Chimes Creek headwaters

I’ve mentioned how tempting the uppermost catchment of Chimes Creek looks, perched above the Leona Quarry scar:

chimesCktop

Finally got up there last week. Access is difficult and not for casual visits.

Here’s the valley in Google Earth, looking obliquely at it. At first glance it looks natural, but it’s heavily engineered.

Chimeshead-view

I’ll show photos going from top to bottom, between the two dots on the above image. The valley above the upper dot was filled in by the Ridgemont developers, using material cut from the ridge to its left. This is the view downhill from the position of the upper dot.

Chimeshead-1

The floor of the valley here is crisscrossed with concrete ditches, which converge about a third of the way down the transect at a culvert. Along the way you pass a large outcrop. All the rock here consists of the Leona “rhyolite.” The outcrops are tempting, but the slope is steep and treacherous.

Chimeshead-2

Here’s the culvert, possibly the only one in Oakland without graffiti, joined from the right side by the concrete ditch. I think it must carry runoff from the Ridgemont streets. But what’s that ugly orange?

Chimeshead-outlet

Why, it’s acid drainage from one particular part of the subsurface here. I would love to see the geotechnical reports from the time they built this development.

Chimeshead-pipes

This is one of many places where I’ve seen “yellowboy” in the Leona; the most notorious is the old sulfur mine, of course, and I noted another last week. By now I think that every excavation in this rock unit, old or new, should be treated as a potential hazard.

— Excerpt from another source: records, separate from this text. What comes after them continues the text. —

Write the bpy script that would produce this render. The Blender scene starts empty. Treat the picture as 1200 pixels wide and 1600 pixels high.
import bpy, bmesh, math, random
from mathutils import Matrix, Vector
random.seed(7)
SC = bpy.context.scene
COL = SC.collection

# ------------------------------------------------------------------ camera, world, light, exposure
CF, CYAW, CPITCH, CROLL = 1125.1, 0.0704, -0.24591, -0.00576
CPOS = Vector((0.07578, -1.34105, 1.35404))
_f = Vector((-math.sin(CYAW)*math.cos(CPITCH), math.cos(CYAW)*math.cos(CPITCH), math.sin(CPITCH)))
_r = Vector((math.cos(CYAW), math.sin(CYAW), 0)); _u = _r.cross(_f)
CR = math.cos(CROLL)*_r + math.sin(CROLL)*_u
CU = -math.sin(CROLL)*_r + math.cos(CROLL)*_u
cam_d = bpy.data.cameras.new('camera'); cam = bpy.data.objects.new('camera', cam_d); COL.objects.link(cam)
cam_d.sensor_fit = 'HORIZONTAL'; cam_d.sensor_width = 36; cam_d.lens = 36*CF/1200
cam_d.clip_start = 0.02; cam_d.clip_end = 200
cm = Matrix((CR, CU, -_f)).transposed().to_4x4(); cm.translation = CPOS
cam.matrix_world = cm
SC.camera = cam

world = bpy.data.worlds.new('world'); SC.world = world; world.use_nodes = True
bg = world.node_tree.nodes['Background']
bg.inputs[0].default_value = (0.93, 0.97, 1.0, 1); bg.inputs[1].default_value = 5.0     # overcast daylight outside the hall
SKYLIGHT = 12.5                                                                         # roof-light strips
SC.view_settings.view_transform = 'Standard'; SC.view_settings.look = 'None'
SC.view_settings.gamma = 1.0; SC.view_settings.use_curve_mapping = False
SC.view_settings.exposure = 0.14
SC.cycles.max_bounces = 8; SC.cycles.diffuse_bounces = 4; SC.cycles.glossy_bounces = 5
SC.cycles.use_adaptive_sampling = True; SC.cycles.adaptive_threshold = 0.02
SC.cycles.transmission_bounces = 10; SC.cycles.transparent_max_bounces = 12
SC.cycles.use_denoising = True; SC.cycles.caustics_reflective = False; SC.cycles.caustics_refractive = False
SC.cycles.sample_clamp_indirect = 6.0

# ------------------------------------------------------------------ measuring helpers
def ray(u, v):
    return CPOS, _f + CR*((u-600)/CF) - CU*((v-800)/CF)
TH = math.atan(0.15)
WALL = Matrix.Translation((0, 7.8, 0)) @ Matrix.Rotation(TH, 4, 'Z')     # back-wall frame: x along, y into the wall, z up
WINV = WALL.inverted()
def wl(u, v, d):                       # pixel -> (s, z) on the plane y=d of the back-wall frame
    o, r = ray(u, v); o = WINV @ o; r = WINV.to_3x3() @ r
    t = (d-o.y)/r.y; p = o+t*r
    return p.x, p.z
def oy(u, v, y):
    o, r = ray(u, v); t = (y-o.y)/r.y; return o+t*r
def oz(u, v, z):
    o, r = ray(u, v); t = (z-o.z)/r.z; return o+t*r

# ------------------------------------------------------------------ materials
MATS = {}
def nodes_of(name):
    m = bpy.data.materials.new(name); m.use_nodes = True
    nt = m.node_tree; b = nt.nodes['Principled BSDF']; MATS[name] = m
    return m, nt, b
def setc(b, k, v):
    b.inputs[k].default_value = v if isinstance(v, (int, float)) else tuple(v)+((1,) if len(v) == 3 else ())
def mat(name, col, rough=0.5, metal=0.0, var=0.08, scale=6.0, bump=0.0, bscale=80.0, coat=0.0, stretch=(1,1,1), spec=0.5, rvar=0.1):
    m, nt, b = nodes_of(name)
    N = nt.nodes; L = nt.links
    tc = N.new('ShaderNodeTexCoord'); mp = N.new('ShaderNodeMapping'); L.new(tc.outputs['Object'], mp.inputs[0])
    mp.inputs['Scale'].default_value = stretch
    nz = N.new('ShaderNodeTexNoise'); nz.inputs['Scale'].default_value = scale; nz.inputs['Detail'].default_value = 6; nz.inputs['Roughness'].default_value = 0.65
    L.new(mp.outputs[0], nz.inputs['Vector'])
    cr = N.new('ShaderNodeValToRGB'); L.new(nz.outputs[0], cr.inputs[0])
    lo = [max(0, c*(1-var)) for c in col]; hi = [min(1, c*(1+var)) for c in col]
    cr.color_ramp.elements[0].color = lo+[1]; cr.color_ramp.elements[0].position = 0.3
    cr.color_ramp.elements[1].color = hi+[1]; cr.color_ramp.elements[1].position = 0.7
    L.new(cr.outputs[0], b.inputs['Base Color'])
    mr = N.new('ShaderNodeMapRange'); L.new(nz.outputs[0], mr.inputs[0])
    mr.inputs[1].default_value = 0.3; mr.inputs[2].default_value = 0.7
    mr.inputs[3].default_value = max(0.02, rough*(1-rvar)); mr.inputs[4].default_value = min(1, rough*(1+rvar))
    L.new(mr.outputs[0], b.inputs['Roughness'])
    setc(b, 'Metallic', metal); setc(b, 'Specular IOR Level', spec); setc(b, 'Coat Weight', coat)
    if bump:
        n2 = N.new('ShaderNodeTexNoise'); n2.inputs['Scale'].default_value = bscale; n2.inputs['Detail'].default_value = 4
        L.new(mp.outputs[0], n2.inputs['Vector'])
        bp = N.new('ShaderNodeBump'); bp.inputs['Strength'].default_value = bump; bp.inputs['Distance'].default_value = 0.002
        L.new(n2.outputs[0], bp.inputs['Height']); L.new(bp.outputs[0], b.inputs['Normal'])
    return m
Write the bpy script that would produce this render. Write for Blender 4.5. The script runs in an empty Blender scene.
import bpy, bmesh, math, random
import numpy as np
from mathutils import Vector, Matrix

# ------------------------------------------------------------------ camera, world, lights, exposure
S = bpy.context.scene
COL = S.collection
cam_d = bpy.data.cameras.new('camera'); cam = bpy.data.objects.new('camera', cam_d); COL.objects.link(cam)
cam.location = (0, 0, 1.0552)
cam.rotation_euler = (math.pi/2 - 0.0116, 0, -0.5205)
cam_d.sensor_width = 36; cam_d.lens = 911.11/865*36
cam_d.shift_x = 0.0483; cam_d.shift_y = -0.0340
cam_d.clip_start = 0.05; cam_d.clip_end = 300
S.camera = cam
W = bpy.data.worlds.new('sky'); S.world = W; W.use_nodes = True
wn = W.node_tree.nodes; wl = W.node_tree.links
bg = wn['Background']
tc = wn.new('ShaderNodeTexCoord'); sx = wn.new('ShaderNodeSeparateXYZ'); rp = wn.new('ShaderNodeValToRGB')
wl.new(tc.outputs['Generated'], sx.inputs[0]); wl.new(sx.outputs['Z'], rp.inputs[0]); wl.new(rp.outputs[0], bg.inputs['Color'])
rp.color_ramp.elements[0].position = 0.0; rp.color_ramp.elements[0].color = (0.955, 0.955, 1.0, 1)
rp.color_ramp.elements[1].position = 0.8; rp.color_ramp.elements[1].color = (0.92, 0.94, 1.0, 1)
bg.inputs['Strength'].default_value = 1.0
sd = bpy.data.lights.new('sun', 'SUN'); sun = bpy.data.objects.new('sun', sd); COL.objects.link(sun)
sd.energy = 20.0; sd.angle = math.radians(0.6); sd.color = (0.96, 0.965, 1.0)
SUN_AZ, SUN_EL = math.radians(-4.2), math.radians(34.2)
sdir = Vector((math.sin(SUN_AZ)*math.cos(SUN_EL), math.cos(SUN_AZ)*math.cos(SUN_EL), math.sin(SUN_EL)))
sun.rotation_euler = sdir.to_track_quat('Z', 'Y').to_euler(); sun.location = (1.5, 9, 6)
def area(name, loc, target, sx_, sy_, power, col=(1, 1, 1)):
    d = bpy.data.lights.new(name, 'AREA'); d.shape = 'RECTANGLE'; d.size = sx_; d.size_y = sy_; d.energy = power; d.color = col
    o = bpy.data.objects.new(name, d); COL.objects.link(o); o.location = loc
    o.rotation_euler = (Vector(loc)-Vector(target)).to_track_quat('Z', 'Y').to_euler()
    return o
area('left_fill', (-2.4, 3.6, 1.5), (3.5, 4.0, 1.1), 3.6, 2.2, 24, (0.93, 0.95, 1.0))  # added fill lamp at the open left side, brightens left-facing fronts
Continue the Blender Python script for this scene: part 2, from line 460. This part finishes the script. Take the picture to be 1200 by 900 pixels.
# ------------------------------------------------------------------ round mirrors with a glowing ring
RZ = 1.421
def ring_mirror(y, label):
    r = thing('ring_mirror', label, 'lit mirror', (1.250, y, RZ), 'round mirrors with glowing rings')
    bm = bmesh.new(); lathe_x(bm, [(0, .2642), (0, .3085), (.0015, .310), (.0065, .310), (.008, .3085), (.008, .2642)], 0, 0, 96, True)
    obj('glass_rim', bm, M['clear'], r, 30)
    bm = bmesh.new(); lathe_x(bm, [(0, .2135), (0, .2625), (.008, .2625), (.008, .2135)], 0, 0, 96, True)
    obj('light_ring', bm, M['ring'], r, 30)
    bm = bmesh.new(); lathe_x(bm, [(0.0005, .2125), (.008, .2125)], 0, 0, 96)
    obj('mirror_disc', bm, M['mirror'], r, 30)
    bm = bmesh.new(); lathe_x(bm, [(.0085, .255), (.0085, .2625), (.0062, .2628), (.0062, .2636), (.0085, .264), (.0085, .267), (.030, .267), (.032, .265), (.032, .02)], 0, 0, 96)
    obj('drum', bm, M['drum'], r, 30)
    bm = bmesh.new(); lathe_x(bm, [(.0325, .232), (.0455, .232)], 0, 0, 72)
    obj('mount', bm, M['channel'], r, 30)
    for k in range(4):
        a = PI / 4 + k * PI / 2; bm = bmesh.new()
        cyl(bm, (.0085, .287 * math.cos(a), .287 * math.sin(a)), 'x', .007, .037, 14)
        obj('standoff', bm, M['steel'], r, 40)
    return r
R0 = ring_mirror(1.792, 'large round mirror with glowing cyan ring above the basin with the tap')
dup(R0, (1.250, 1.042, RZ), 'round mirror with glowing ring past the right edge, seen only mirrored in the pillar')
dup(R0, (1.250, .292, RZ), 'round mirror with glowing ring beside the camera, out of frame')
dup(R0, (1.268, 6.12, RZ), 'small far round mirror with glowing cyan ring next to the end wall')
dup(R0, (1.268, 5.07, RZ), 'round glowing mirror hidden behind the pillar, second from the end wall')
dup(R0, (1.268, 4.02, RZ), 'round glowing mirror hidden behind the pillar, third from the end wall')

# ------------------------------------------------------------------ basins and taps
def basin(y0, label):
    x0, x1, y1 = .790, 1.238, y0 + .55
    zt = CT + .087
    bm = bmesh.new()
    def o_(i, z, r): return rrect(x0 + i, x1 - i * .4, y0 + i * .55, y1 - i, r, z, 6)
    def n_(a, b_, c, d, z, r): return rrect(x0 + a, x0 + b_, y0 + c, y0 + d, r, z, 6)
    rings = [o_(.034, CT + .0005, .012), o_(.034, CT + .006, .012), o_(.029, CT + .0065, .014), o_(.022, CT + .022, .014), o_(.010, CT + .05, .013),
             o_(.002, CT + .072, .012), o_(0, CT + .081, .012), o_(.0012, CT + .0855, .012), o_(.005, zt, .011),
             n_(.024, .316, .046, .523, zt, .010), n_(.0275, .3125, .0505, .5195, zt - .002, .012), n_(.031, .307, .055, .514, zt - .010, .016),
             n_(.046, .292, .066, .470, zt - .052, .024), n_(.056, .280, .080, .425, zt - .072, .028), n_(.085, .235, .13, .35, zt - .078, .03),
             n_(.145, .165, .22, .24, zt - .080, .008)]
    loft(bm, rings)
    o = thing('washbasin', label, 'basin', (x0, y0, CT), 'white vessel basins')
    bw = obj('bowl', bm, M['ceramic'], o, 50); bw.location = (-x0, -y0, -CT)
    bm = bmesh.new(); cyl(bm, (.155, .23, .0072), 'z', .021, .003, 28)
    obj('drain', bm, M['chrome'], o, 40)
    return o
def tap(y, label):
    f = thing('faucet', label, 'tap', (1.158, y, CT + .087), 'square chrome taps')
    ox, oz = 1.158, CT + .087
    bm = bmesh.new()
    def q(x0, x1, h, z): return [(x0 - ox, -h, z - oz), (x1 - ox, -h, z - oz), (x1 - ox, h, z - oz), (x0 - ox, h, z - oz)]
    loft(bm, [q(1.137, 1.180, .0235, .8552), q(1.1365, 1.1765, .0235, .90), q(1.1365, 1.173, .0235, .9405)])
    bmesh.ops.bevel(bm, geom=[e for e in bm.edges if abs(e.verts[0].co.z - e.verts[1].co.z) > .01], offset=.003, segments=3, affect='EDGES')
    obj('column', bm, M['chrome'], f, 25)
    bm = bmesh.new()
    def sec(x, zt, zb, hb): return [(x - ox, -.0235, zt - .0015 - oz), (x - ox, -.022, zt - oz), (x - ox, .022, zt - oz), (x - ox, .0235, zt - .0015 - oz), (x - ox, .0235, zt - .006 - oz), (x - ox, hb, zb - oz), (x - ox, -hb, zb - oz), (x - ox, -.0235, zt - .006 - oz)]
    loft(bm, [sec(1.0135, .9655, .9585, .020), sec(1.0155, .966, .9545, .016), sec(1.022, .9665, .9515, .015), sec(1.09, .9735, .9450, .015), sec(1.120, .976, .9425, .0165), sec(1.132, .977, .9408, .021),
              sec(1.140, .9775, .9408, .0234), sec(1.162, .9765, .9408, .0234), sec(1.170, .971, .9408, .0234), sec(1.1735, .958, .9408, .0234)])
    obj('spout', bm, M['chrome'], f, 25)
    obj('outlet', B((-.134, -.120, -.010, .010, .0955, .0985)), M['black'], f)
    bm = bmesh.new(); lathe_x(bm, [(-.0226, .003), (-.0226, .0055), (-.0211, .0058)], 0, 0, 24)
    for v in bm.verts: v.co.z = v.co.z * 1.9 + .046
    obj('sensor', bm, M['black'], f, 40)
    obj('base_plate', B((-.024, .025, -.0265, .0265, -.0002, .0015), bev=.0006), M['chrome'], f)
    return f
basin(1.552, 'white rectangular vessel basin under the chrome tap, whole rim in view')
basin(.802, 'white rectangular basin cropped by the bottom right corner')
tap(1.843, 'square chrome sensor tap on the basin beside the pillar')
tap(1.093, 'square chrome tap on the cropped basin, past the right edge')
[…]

The next couple hundred feet downhill from here is a lovely tree-shaded, undisturbed steep cascade over large boulders. Here are just two of them.

Chimeshead-3

This beautiful rock is extensively slickensided (polished by underground movements) and coated with the iron hydroxide minerals that result from natural weathering. It is not stained orange by the pollution from upstream; in fact the water at this point is only slightly milky. It’s very much like the rocks in the Redwood Road boulder pile.

Chimeshead-4

And what to say about this one? It’s an unusual lithology within the Leona. My impression just from eyeballing it was that it’s an autobreccia — a ground-up body of lava or tuff consisting of lumps of the original rock in a matrix of pulverized (and relithified) rock. But that’s not the only possibility.

Another outcrop up on the valley wall exposes a slickenside that covers a good square meter.

Chimeshead-5

At the base of the cascade is more engineered land, a small catchment housing a screened culvert entrance. Chimes Creek is trapped here and conveyed beneath the old quarry and across the freeway to emerge in the Millsmont neighborhood. As I say, it’s engineered land, but it’s planted with trees and rather pleasant. It also catches runaway rocks before they can take out a townhome down below.

Chimeshead-6

The view up from the lip of the catchment shows the two outcrops and the shape of the land.

Chimeshead-7

I can’t wait to return for a closer look, though with so many other places to see it might be a while.